Quote the listing below word for word, stopping after the line that contains "x, y = at(212, 'y', 4.2);".
----
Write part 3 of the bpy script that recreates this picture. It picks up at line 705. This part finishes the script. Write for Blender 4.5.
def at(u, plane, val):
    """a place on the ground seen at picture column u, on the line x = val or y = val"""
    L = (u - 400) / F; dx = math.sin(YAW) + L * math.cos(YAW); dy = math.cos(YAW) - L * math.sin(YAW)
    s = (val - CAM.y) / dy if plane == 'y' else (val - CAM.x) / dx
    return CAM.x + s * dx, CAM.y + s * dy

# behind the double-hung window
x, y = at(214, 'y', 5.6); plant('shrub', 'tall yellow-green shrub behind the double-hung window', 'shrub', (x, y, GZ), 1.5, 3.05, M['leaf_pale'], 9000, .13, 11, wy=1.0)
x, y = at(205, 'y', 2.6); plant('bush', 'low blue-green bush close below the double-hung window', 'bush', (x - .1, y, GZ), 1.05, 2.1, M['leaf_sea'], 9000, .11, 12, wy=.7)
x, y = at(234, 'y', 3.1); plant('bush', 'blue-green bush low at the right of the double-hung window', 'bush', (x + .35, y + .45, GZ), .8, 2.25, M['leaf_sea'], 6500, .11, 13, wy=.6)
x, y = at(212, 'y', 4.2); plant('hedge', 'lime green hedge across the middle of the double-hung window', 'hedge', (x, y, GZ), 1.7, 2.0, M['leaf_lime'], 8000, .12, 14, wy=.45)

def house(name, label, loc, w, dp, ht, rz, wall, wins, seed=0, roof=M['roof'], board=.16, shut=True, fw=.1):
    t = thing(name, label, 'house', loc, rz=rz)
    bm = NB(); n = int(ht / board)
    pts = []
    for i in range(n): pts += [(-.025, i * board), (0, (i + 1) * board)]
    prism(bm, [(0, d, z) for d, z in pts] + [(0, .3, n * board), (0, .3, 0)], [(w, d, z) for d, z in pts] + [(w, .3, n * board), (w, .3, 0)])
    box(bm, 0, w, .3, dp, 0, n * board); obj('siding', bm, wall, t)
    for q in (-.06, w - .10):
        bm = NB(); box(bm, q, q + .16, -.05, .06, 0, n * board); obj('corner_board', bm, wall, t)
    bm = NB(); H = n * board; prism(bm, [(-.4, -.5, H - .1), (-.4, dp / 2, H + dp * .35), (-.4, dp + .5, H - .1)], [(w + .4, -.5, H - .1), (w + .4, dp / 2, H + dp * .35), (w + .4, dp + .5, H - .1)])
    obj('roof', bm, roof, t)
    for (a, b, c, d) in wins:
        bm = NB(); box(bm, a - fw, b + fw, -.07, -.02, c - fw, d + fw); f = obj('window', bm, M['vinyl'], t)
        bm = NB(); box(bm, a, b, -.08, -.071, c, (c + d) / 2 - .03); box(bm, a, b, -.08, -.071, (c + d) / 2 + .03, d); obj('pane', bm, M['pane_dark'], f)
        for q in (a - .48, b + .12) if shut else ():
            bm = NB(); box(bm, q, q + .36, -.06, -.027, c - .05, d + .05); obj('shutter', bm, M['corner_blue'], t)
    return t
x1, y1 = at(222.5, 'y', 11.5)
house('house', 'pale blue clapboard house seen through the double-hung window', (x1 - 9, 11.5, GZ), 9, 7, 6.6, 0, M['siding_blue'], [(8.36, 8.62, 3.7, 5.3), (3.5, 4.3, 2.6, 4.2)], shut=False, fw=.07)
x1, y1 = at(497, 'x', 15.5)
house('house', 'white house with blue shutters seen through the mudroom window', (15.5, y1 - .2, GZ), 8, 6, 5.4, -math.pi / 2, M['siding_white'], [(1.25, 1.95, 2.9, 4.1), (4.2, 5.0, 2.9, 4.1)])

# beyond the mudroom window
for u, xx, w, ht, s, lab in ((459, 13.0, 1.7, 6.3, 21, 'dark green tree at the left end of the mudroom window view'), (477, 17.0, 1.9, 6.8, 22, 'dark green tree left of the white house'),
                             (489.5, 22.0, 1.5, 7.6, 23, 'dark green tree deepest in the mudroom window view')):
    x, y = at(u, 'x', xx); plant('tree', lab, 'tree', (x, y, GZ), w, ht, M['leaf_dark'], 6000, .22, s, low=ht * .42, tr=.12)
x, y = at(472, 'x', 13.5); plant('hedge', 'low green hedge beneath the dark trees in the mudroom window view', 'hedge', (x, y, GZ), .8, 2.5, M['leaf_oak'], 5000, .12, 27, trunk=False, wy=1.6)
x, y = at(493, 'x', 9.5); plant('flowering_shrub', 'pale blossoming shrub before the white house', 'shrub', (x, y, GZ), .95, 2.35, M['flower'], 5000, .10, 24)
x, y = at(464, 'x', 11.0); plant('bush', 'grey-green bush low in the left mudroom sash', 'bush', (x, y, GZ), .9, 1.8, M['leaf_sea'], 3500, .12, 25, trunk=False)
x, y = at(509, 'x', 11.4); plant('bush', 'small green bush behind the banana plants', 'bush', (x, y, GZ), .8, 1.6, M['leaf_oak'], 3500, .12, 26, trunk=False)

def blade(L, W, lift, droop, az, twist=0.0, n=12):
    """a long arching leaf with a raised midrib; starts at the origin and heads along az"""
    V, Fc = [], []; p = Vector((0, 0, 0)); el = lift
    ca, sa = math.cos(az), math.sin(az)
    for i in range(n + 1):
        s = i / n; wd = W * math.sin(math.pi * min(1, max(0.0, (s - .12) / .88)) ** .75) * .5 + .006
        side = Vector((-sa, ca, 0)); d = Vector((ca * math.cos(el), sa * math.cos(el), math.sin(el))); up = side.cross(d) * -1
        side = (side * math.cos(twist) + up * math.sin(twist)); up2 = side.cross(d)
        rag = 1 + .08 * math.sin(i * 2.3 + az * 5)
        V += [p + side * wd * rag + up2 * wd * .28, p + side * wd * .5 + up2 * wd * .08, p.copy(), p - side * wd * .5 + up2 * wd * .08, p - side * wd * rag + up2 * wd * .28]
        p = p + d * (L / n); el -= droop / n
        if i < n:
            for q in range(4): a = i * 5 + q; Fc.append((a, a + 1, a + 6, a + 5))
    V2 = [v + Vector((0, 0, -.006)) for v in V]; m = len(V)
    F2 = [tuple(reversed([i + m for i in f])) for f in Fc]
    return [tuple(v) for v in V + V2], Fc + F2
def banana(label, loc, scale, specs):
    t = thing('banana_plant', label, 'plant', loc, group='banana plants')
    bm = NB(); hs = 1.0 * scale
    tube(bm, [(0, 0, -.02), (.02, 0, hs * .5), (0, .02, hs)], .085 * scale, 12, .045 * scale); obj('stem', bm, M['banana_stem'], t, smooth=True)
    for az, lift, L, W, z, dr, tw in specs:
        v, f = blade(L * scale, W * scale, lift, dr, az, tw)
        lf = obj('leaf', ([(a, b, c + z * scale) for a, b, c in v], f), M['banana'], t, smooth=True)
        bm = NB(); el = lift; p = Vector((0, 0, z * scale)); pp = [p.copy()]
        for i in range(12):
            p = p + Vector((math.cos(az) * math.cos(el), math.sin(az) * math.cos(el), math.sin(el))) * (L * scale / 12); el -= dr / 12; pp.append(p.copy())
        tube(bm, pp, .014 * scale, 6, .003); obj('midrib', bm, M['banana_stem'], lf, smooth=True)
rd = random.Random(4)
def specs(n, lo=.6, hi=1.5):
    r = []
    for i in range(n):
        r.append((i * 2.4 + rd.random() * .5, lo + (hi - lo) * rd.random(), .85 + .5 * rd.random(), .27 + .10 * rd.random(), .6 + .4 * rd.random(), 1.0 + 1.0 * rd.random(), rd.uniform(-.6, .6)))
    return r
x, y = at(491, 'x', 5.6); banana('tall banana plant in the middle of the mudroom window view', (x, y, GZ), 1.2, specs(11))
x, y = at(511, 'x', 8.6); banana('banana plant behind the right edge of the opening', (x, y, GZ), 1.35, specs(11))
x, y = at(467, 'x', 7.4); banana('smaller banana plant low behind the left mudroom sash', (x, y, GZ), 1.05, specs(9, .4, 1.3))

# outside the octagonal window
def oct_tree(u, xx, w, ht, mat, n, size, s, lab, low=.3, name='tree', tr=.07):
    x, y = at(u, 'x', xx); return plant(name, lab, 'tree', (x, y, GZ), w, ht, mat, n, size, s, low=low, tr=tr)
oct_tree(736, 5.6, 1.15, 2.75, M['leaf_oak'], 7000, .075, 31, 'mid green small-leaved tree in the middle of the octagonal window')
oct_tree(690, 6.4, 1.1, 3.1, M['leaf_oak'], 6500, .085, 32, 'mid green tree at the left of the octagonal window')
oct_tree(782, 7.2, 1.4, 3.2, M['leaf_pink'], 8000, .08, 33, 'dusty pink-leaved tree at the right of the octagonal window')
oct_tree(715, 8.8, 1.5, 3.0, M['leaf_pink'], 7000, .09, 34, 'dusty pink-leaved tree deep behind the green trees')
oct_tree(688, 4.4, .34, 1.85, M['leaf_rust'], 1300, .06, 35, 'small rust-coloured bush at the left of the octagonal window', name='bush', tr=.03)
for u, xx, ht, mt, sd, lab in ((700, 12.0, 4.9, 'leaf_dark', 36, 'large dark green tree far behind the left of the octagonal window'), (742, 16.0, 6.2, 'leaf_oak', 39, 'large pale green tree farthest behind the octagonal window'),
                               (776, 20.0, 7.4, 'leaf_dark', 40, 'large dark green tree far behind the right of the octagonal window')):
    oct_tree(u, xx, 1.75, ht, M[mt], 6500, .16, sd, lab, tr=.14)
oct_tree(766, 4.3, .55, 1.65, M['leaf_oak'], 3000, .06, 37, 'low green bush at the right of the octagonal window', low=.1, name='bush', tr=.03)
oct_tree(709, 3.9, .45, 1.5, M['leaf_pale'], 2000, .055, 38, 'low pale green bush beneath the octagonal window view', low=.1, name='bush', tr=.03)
----
_ANSWER_
Write part 3 of the bpy script that recreates this picture. It picks up at line 705. This part finishes the script. Write for Blender 4.5.
def at(u, plane, val):
    """a place on the ground seen at picture column u, on the line x = val or y = val"""
    L = (u - 400) / F; dx = math.sin(YAW) + L * math.cos(YAW); dy = math.cos(YAW) - L * math.sin(YAW)
    s = (val - CAM.y) / dy if plane == 'y' else (val - CAM.x) / dx
    return CAM.x + s * dx, CAM.y + s * dy

# behind the double-hung window
x, y = at(214, 'y', 5.6); plant('shrub', 'tall yellow-green shrub behind the double-hung window', 'shrub', (x, y, GZ), 1.5, 3.05, M['leaf_pale'], 9000, .13, 11, wy=1.0)
x, y = at(205, 'y', 2.6); plant('bush', 'low blue-green bush close below the double-hung window', 'bush', (x - .1, y, GZ), 1.05, 2.1, M['leaf_sea'], 9000, .11, 12, wy=.7)
x, y = at(234, 'y', 3.1); plant('bush', 'blue-green bush low at the right of the double-hung window', 'bush', (x + .35, y + .45, GZ), .8, 2.25, M['leaf_sea'], 6500, .11, 13, wy=.6)
x, y = at(212, 'y', 4.2); plant('hedge', 'lime green hedge across the middle of the double-hung window', 'hedge', (x, y, GZ), 1.7, 2.0, M['leaf_lime'], 8000, .12, 14, wy=.45)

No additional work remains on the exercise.